By driving the system model with more representative control signals rather than simpler idealized inputs, early-stage identification of electromagnetic challenges along with accurate early-stage data for larger system analysis activities like noise, vibration, and harshness (NVH), can be achieved.

Phase 2 — Detailed design and validation with control hardware-in-the-loop (C-HIL). DSD will utilize inverter control board hardware with deployed software and a real-time simulation of the motor model.

The C-HIL hardware emulates motor behavior and sensor feedback such that a large proportion of the software and low voltage hardware validation can be performed. This phase allows for development and validation of safety monitoring and fault handling without risking hardware failures. Software development time is reduced for subsequent phases through bug fixing at this stage.
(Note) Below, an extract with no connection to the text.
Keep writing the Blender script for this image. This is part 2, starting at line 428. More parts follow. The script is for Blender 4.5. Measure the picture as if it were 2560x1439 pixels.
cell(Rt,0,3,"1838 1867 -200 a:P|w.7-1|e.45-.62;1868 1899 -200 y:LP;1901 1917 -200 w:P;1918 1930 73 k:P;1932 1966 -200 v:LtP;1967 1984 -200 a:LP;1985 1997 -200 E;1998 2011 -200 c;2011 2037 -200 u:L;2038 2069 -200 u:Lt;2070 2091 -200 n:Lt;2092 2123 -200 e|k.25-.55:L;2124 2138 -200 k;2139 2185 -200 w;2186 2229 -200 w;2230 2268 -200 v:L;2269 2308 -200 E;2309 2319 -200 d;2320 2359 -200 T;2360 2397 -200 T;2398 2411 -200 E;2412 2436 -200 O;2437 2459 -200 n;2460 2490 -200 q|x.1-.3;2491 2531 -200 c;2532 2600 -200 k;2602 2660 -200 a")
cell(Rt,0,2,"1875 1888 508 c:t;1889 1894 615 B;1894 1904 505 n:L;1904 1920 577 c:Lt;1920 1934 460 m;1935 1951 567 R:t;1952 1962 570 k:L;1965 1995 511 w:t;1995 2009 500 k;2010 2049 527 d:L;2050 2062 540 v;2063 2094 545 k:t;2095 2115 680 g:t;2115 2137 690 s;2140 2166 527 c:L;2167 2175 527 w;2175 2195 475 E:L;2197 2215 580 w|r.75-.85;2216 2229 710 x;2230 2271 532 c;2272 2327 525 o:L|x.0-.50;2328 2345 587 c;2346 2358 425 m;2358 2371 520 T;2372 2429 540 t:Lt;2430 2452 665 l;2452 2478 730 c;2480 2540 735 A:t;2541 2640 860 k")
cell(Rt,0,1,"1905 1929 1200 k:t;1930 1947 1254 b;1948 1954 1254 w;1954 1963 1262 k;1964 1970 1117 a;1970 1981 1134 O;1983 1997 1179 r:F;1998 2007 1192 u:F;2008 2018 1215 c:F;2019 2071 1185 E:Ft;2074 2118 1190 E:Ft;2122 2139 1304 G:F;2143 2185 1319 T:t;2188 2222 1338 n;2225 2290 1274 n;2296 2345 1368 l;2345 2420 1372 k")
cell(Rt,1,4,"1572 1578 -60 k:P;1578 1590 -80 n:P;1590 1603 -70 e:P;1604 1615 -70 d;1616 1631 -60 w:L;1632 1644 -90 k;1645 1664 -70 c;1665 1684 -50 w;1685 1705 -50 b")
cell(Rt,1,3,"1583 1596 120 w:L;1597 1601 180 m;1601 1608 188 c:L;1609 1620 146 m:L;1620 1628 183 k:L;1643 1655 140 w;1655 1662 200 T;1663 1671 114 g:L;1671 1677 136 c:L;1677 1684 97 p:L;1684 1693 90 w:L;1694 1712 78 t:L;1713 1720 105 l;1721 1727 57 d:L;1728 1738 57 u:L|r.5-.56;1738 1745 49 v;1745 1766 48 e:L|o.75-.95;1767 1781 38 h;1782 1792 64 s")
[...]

Phase 3 — Component level testing with power hardware-in-the-loop (P-HIL). At this stage, a large proportion of the inverter validation will take place by running full power through the inverter with deployed software and utilizing a battery and a high voltage motor emulator. The motor is modeled but real current and power is being pushed through real inverter hardware to validate its power stage and control.

When a novel motor design is in the manufacturing stage, DSD can leverage its open platform inverter, to develop, calibrate, and validate the motor controls for that application in this phase of testing quickly and efficiently.

Phase 4 — System level testing and validation on a dyno test cell. The motor will enter the dyno test cell at this stage as a final system validation and characterization utilizing inverter and motor hardware as well as the battery emulator. Going through the previous stages ensures this phase will be as short, cost effective, and efficient as possible.

“Real-world issues can now be predicted or reproduced and solved prior to — or in parallel with — dyno or test cell work,” says Brentnall. “This new approach and equipment will further advance DSD’s turnkey capability of delivering motor controls and electrification across a range of markets.”

As an initial investment to fulfill its new motor development strategy, DSD has acquired a C-HIL rig, which will be housed at its technical center in Farmington Hills. Additionally, DSD will be partnering with the Auburn Hills-based rig supplier to have access to their P-HIL rig and motor emulator, with plans to invest in one of its own next year.

Through DSD’s method, customers will now be able to better optimize their time, as a large proportion of the inverter software and hardware can be developed and validated through Phase 2 and 3 while the motor hardware is being made. Further, the method is adaptable for various vehicle types, including automotive, trucking, off-highway, defense, and aerospace.